Inter-Confessional Negotiations in Thomas Dekker and Philip Massinger’s The Virgin Martyr: Truce as Disputation
Abstract
The Virgin Martyr reflects the various debates linked to the field of diplomacy that took place during the Renaissance. The period has often been regarded as a time during which the status of diplomacy evolved and diplomatic figures, such as resident ambassadors, emerged. Concepts such as that of truce were theorized and redefined in the numerous treatises that were published during the period. In his 1625 treatise entitled On the Law of War and Peace, Hugo Grotius defines the truce as follows: ‘an agreement by which warlike acts are for a time abstained from, though the state of war continues’ before adding that ‘a truce is a period of rest in war, not a peace’. Therefore, I will regard the truce as an episode in which physical violence or the use of force stop and are replaced by an agonistic dialogue between the two parties.

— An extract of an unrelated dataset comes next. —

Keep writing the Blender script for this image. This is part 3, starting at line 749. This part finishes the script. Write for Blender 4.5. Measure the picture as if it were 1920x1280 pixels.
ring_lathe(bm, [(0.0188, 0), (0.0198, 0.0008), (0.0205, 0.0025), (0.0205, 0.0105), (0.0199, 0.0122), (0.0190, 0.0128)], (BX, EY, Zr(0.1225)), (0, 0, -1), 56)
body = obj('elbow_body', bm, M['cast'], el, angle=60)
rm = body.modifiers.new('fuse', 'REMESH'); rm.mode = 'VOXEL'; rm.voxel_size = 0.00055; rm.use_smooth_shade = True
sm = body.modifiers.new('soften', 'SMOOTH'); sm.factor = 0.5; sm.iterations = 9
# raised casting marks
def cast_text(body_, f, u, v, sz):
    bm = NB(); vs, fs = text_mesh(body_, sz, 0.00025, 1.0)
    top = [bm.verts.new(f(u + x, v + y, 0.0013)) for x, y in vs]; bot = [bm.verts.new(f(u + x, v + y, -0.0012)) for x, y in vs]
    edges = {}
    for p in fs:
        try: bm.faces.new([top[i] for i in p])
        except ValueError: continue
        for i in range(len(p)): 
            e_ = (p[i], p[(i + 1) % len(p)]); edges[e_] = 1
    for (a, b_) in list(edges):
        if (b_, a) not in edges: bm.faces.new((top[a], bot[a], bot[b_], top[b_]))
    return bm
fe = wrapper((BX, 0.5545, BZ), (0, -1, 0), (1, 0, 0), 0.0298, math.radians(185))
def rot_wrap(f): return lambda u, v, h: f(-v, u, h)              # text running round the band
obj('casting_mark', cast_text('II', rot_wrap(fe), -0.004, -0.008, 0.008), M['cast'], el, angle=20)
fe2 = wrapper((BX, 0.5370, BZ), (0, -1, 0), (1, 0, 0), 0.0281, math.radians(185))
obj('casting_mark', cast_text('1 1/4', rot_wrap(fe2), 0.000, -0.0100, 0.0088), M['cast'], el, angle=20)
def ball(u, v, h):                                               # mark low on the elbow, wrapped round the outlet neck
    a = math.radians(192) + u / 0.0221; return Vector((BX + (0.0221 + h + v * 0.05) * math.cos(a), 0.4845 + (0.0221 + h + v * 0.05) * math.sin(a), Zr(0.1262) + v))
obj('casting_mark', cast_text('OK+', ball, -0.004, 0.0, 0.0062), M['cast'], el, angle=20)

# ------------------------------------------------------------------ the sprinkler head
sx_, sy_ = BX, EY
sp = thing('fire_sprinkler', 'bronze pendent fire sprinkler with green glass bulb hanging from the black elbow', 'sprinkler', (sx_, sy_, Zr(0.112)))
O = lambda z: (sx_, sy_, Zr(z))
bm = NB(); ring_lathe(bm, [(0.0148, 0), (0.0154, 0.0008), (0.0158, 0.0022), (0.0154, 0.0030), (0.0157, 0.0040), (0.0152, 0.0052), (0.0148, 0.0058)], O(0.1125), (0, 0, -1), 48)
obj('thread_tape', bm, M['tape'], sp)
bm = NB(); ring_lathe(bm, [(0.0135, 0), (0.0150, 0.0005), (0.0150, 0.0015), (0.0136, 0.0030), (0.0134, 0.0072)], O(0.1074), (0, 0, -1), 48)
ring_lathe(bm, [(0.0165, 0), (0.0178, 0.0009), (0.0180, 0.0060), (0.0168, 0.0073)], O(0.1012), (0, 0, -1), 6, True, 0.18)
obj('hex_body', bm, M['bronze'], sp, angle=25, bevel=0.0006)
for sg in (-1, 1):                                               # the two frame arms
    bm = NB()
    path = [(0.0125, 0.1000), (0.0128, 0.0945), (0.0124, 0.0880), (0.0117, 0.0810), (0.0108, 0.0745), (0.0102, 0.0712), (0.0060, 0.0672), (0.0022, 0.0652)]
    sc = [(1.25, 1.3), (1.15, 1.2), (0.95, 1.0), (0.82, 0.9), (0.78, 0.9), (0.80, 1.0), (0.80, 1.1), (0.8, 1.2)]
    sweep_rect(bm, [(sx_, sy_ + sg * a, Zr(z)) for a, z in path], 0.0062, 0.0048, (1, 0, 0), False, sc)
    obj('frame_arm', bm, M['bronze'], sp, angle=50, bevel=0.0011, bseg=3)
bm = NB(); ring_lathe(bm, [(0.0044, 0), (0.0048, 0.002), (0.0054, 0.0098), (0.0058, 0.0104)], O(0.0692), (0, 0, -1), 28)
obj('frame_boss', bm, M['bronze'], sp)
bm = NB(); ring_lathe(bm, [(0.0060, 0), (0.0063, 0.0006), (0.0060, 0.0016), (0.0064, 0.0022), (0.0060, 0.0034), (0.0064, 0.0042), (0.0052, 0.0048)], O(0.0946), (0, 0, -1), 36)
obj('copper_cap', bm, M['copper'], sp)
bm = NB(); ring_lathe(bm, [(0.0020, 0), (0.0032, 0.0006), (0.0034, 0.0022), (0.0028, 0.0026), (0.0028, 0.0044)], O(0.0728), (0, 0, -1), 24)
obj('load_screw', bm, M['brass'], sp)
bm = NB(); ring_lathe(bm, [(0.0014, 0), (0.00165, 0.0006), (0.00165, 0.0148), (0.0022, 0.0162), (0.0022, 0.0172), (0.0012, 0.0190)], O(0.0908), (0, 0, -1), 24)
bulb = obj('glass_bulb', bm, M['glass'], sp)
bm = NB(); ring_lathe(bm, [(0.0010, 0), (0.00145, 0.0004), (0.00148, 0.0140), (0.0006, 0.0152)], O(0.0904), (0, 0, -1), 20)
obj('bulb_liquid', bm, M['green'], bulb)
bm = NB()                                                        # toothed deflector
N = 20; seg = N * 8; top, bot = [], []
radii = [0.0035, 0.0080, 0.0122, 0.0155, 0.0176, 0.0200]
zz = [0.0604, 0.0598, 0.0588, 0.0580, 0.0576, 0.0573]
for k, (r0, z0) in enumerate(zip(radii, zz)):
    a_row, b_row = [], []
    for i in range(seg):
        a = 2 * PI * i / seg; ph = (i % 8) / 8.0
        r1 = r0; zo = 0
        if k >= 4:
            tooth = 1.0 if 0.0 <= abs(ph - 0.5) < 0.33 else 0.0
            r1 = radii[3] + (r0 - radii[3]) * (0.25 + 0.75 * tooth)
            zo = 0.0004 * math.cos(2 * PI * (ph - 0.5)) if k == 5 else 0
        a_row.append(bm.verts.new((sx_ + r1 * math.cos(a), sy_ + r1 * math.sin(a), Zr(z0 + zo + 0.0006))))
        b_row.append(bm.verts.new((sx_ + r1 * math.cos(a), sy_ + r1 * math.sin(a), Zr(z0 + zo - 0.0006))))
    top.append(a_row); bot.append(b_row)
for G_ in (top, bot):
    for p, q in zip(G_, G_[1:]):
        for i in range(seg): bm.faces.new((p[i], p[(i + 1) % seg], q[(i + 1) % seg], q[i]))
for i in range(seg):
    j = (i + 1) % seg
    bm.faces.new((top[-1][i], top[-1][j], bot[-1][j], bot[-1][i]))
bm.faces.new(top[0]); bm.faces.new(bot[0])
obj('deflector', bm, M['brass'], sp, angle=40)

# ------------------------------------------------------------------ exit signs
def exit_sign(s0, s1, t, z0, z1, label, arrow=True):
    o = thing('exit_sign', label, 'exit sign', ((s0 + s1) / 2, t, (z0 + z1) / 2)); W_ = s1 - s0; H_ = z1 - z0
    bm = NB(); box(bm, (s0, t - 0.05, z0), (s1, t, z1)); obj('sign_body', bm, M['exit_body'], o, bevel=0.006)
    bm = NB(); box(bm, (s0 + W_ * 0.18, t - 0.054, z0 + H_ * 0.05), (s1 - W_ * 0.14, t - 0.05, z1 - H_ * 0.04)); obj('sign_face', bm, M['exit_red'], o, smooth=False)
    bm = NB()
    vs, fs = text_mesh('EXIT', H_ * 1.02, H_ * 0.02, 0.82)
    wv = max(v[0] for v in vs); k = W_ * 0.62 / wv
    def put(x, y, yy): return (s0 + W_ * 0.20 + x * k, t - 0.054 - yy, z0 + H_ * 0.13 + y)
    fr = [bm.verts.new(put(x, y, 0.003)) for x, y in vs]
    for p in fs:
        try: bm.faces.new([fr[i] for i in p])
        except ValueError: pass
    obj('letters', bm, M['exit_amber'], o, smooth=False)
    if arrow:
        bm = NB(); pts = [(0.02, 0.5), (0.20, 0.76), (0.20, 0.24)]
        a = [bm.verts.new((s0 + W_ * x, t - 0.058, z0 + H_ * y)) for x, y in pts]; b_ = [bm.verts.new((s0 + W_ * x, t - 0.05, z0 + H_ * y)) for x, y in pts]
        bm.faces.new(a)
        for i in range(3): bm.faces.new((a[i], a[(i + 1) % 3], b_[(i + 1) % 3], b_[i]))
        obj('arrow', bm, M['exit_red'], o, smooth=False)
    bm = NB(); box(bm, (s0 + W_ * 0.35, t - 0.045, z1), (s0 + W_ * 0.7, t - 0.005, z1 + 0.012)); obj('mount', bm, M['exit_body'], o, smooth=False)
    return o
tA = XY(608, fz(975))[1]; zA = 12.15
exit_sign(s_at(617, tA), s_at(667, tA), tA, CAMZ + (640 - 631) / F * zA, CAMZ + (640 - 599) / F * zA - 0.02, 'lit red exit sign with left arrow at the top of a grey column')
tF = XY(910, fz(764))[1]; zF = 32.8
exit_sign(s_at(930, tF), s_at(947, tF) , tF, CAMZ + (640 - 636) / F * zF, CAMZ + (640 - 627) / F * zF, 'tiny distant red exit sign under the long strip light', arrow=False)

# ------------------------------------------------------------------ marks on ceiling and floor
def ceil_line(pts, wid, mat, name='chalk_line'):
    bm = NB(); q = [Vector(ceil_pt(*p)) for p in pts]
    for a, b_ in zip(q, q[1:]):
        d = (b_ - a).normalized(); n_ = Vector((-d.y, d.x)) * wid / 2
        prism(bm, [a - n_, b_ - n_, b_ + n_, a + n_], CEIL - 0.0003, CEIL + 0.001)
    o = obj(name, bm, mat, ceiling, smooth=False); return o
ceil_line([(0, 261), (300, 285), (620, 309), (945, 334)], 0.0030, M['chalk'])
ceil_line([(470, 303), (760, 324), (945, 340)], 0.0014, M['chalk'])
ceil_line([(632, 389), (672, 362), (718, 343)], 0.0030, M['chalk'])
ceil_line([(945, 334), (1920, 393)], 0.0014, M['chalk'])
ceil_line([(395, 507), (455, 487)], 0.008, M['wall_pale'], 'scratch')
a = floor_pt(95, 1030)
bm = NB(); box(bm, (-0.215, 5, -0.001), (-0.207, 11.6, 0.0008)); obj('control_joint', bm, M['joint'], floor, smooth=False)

The Virgin Martyr, published a few years before Grotius’s treatise and just after the end of the Twelve Years’ Truce (1609-1621) between Spain and the United Provinces, is very much concerned with the methods used to reach an agreement, the temporality of the truce and its aim. It perfectly illustrates what Timothy Hampton notices: ‘Literary texts provide a unique and privileged terrain for studying the languages of diplomacy. In turn diplomatic culture plays a dynamic role in literary history, in the invention of new literary forms, conventions and genres’. And, in The Virgin Martyr, the scenes of truce, during which inter‑confessional negotiations are conducted, impact the pace of the dramatic action, thus exemplifying the link between diplomacy and the creation of new literary and dramatic codes.